The challenge has been laid down - why upgrade to Windows Vista? Both Bill and MomGuy are asking the question (amongst others). The difficulty in answering this question is that there is no single answer that satisfies everyone. As Mitch correctly points out, a killer feature for one user might be a non-event for another.

Some users are simply going to get Vista when they get a new computer. At the other end of the spectrum, major enterprises will mostly only upgrade when the lifecycle of their exiting platform ends, or they are experiencing major productivity issues with their existing platform and need to perform some kind of refresh anyway

Each day or two from now on, I'll try to highlight some of the new features and technologies in Vista/Longhorn Server, starting with security and system stability. Hopefully people can see enough useful things within these posts to dispense with the idea that Vista offers nothing of great value.
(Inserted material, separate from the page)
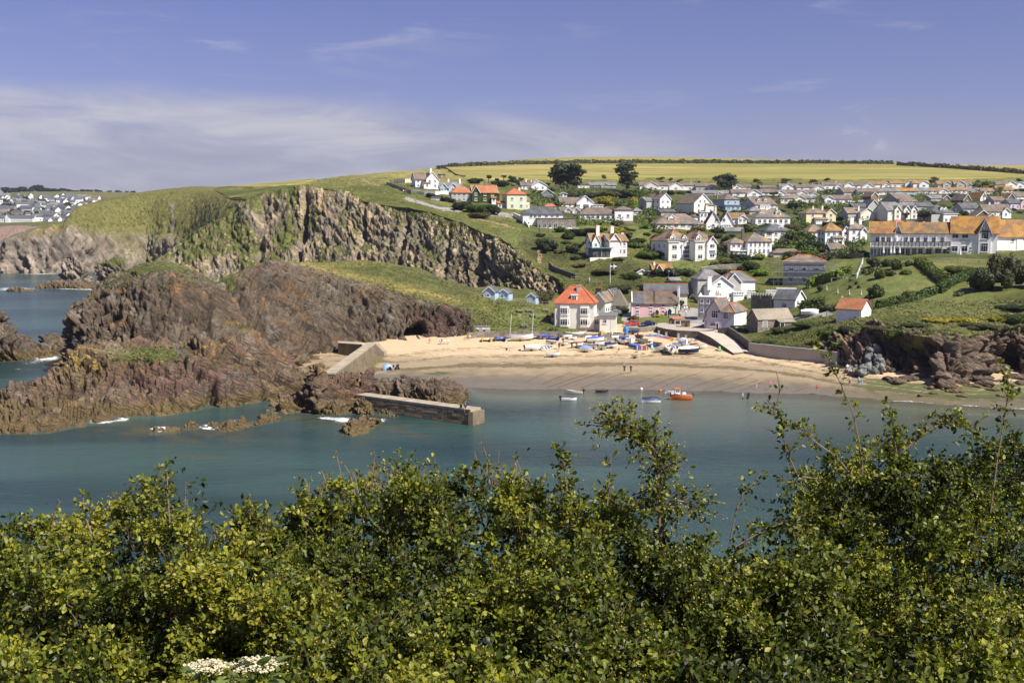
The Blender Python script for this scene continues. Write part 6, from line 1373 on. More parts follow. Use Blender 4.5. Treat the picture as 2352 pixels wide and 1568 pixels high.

Our first post will be on service factoring within Windows Vista, and how that will help with security and system integrity.

PS: Bill does make some comparisons between XP and Vista. Certainly on the speed front, Vista isn't going to be faster than XP on current hardware. No new operating system from Microsoft has been faster than its predecessor on current hardware. However I wager that Vista will perform well on future hardware, in the same way that XP will better on current hardware than Windows 95 does (multi-processor support, 4GB RAM support, NTFS support and so forth).